「からくり人・血風編」の新之介ことピーター出演記念。
おせい役の草笛光子が、「血風編」の女元締・白浜屋のおりくも演じたことで、キャスト的には、その後日譚みたいに受け止めることもできますね。
今回は、そういう視点の話をば。
第11話「女体が舞台の弁天小僧」
サブタイトルに「紅い」という字を入れたくなる今回*1。
ストーリー的には普通の必殺話で、取り立てて語ることはありません。
おせいの踊りの弟弟子・矢ノ介(ピーター)が、悪の陰謀によって殺されて、その仇を討つ人情ドラマ。
頼み料は、おせいが自腹を切って払うことで、何だか「仕事屋」のスタイルを踏襲しています。おせいの殺しの武器も、「仕事屋」で用いたことのある「ひしゃくに仕込んだ刃」。
この辺は、ストーリーがどうこうよりも、草笛さんの過去キャラを想起させる展開に、シリーズファンとして楽しむべし、ですね。
あと、主水の相手は、強敵・伊賀者の服部。
刀を鎖分銅に絡め取られ、とっさの機転で、刃先を相手に向けて投げ放つものの、かわされてしまい、無手でピンチの展開。
そして、相手と組み合いになって、刀の音だけがザシュッ。
そばにいて、自分の相手を倒した新次が確認したところ、主水は相手の刀をうまく奪って、突き殺していたのでした。
短いシーンの殺しでしたが、ちょっとした緊張感を演出。
ちなみに、伊賀者の強敵ぶりを表す事前演出として、床下に忍び込んだ正八に気付いて、刀ザシュッ。

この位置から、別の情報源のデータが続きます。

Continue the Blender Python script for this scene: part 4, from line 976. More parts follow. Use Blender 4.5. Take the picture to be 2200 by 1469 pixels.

命からがら逃げ出した正八でしたが、額からスッと血が流れて、九死に一生を得たことに気付く。
それを見た主水が一言。
「ああ、このままだとハゲるぞ」
いや、今の彼の髪型を知っていると、冗談じゃ済まないって(苦笑)。
さて、草笛さんの過去話。
おせいが、「仕事屋の嶋屋おせい」と同一人物と判明するのは13話ですが、本話はその伏線にも思えます。
で、「からくり人・血風編」のおりくはまた別キャラなんですが、キャストを無理矢理つなげてみると、血風編の男性メンバーはいずれも悲劇的な最期を迎えたなあ、とも感じたり。
すなわち、直次郎(浜畑賢吉)は、血風編のラストで死に、
土左ヱ門(山崎努)は、念仏の鉄として新仕置人ラストで死に、
新之介(ピーター)は、今回で死んだと。
これで、血風編メンバーは、草笛さんを残して全滅。
う〜ん、悲劇の元締めだ。
いや、まあ、キャストをつなげなくても、草笛さんがどの作品をとっても悲劇の女元締め(殺し屋)であることは確かで、
仕事屋では、息子の政吉を失い、
血風編では、自分を想っていた直次郎を失い、
本作では、いい仲だった新次を失うなど、ラストで必ず辛いめにあっています。*2
まさに、「男も辛いし、女も辛い。男と女はなお辛い♪」とエンディングにつなげて、今夜は幕。まずはこれまで、あらあらかしこ。